Esa obsesión por ser preciso lo ha abandonado en la campaña. Es entendible: para sus millones de votantes, el cómo es lo de menos. Lo importante es su promesa de meterle mano al acuerdo de Juan Manuel Santos.

En el segundo tiempo, sin embargo, esa estrategia es menos efectiva. Le alcanzó para el 39 por ciento, mientras que quienes abogan por el acuerdo sí lograron la mayoría de los votos. Y eso sin contar con la ambigüedad de Germán Vargas Lleras que al final lo endosó.

Si bien hay fajardistas y delacallistas de todas las vertientes e intereses, los une su apoyo al acuerdo con las Farc.

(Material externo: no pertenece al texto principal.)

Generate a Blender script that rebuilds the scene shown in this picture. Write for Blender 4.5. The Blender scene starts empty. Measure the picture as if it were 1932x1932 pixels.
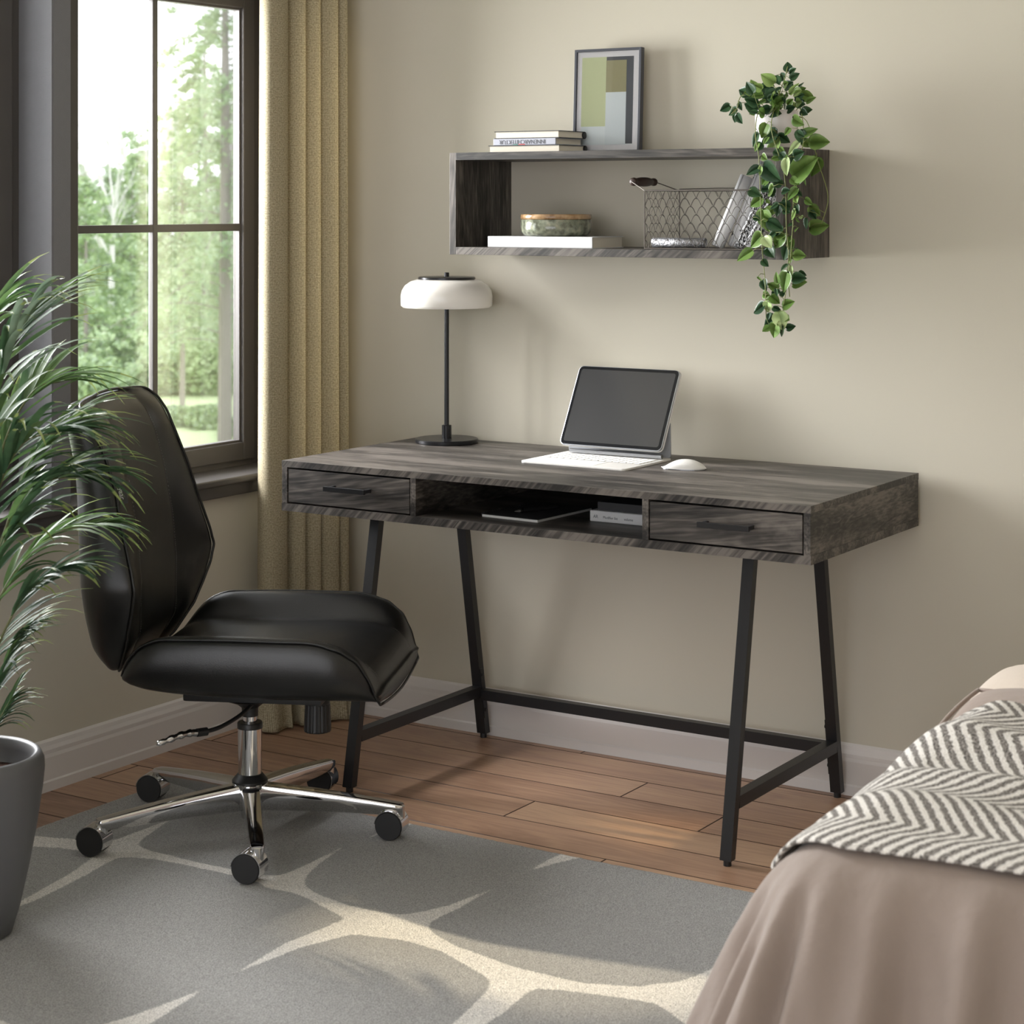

No quieren verlo vuelto trizas.
Ese temor se exarceba cada vez que Duque arranca su explicación con “no vamos a volver trizas el acuerdo, pero”.  No escuchan lo que viene después del pero. Se les eriza la piel. Quedan fríos.

La realidad es que muchas de las promesas de Duque van más hacia obligar a las Farc a cumplir al pie de la letra los compromisos firmados. Otras son inciertas en cómo se aplicarían: volver parte de la Constitución la no conexidad del narcotráfico y la prohibición a que aquellos responsables de crímenes de lesa humanidad de ejercer cargos públicos. Esta última, por ejemplo, enfrenta el pequeño problema de que para cuando Duque se posesionara, ya varios comandantes de las Farc habrían juramentado como congresistas. Y el esfuerzo de ajustarlo requiere de reformas constitucionales que, en el mejor de los casos, requerirían dos años. 

Es posible que con las adhesiones esta semana de los alicaídos partidos Liberal, Conservador, La U y Cambio Radical le alcance a Duque para ganar. Y así no sería un requisito moderar su posición frente a la paz ni sería necesario coquetearles a quienes votaron por Fajardo y De la Calle. Se equivoca. Con el apoyo de centenares de miles –¿millones?– de esos simpatizantes lograría una victoria más cómoda y menos angustiante e igualmente una mayor gobernabilidad.

Evitaría cometer el mismo error de Santos de ignorar a los del No al darles un tratamiento de segunda a los del Sí. Duque ha criticado, con razón, la dicotomía de amigos y enemigos que hizo carrera en el gobierno actual. Sería incomprensible que cayera en ese vicio y violara el principal compromiso de su campaña: “Gobernar con todos y para todos”.